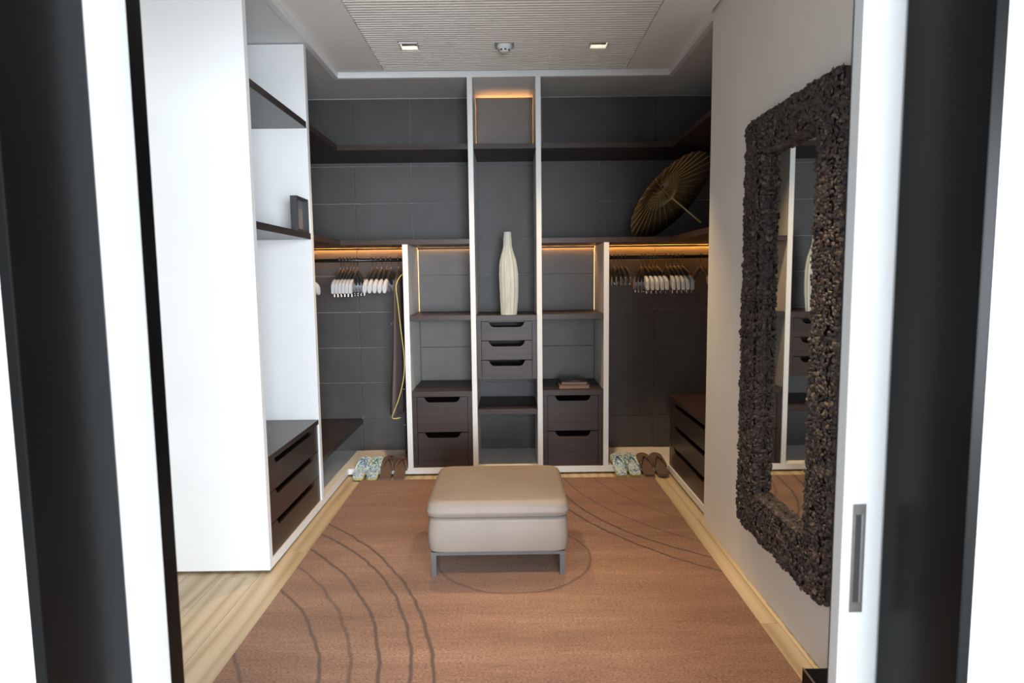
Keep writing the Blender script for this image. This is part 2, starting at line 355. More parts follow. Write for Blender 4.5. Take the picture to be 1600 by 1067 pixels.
# ribbed panel, cut around the three square recesses
holes = [(-.622, 4.262, .062), (-.014, 4.272, .062), (.592, 4.272, .062), (-.622, 2.20, .062), (.592, 2.20, .062)]
sl = MB(); yy = 1.34; pitch = .0335
def spans(y0, y1):
    segs = [(-.874, .849)]
    for hx, hy, hr in holes:
        if y1 > hy - hr and y0 < hy + hr:
            segs = [q for s in segs for q in ((s[0], hx - hr), (hx + hr, s[1])) if q[1] - q[0] > .001] if len(segs) == 1 else \
                   [q for s in segs for q in (((s[0], hx - hr), (hx + hr, s[1])) if s[0] < hx < s[1] else (s,))]
    return segs
while yy < 4.742:
    for a, c in spans(yy, yy + .021):
        sl.add([(a, yy, ZC + .012), (c, yy, ZC + .012), (a, yy + .003, ZC), (c, yy + .003, ZC), (a, yy + .019, ZC), (c, yy + .019, ZC), (a, yy + .022, ZC + .012), (c, yy + .022, ZC + .012)],
               [(0, 1, 3, 2), (2, 3, 5, 4), (4, 5, 7, 6), (0, 2, 4, 6), (1, 7, 5, 3)])
    yy += pitch
so = sl.build('slats', 'slat', ce); so['kind'] = 'stuff'; so['label'] = 'pale ribbed timber ceiling panel'
bk = MB()
edges_x = sorted([-.874, .849] + [h[0] + s * h[2] for h in holes for s in (-1, 1)])
ylo, yhi = 4.20, 4.334
for a, c in spans(2.19, 2.21): bk.box(a, c, 2.138, 2.262, ZC + .011, ZC + .02)
bk.box(-.874, .849, 1.33, 2.138, ZC + .011, ZC + .02).box(-.874, .849, 2.262, ylo, ZC + .011, ZC + .02).box(-.874, .849, yhi, 4.75, ZC + .011, ZC + .02)
for a, c in spans(4.25, 4.26): bk.box(a, c, ylo, yhi, ZC + .011, ZC + .02)
bk.build('rib_backing', 'slat', ce)
# fascia / cornice round the tray
fa = MB().box(XL - .004, XR, YB - .002, YB + .035, ZF, ZC + .015, .0015)
struct(fa.build('trim_4', 'white'), 'white fascia along the top of the rear wardrobe')
struct(bx('trim_5', XL - .004, XL + .033, YD1, YB - .002, ZF, ZC + .015, 'white'), 'white fascia along the top of the left wardrobe')
struct(bx('trim_6', XR - .033, XR, 3.784, YB - .002, ZF, ZC + .015, 'white'), 'white fascia above the right recess')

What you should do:
Without the pictures, copy the material exactly as given.

Written answer:
Keep writing the Blender script for this image. This is part 2, starting at line 355. More parts follow. Write for Blender 4.5. Take the picture to be 1600 by 1067 pixels.
# ribbed panel, cut around the three square recesses
holes = [(-.622, 4.262, .062), (-.014, 4.272, .062), (.592, 4.272, .062), (-.622, 2.20, .062), (.592, 2.20, .062)]
sl = MB(); yy = 1.34; pitch = .0335
def spans(y0, y1):
    segs = [(-.874, .849)]
    for hx, hy, hr in holes:
        if y1 > hy - hr and y0 < hy + hr:
            segs = [q for s in segs for q in ((s[0], hx - hr), (hx + hr, s[1])) if q[1] - q[0] > .001] if len(segs) == 1 else \
                   [q for s in segs for q in (((s[0], hx - hr), (hx + hr, s[1])) if s[0] < hx < s[1] else (s,))]
    return segs
while yy < 4.742:
    for a, c in spans(yy, yy + .021):
        sl.add([(a, yy, ZC + .012), (c, yy, ZC + .012), (a, yy + .003, ZC), (c, yy + .003, ZC), (a, yy + .019, ZC), (c, yy + .019, ZC), (a, yy + .022, ZC + .012), (c, yy + .022, ZC + .012)],
               [(0, 1, 3, 2), (2, 3, 5, 4), (4, 5, 7, 6), (0, 2, 4, 6), (1, 7, 5, 3)])
    yy += pitch
so = sl.build('slats', 'slat', ce); so['kind'] = 'stuff'; so['label'] = 'pale ribbed timber ceiling panel'
bk = MB()
edges_x = sorted([-.874, .849] + [h[0] + s * h[2] for h in holes for s in (-1, 1)])
ylo, yhi = 4.20, 4.334
for a, c in spans(2.19, 2.21): bk.box(a, c, 2.138, 2.262, ZC + .011, ZC + .02)
bk.box(-.874, .849, 1.33, 2.138, ZC + .011, ZC + .02).box(-.874, .849, 2.262, ylo, ZC + .011, ZC + .02).box(-.874, .849, yhi, 4.75, ZC + .011, ZC + .02)
for a, c in spans(4.25, 4.26): bk.box(a, c, ylo, yhi, ZC + .011, ZC + .02)
bk.build('rib_backing', 'slat', ce)
# fascia / cornice round the tray
fa = MB().box(XL - .004, XR, YB - .002, YB + .035, ZF, ZC + .015, .0015)
struct(fa.build('trim_4', 'white'), 'white fascia along the top of the rear wardrobe')
struct(bx('trim_5', XL - .004, XL + .033, YD1, YB - .002, ZF, ZC + .015, 'white'), 'white fascia along the top of the left wardrobe')
struct(bx('trim_6', XR - .033, XR, 3.784, YB - .002, ZF, ZC + .015, 'white'), 'white fascia above the right recess')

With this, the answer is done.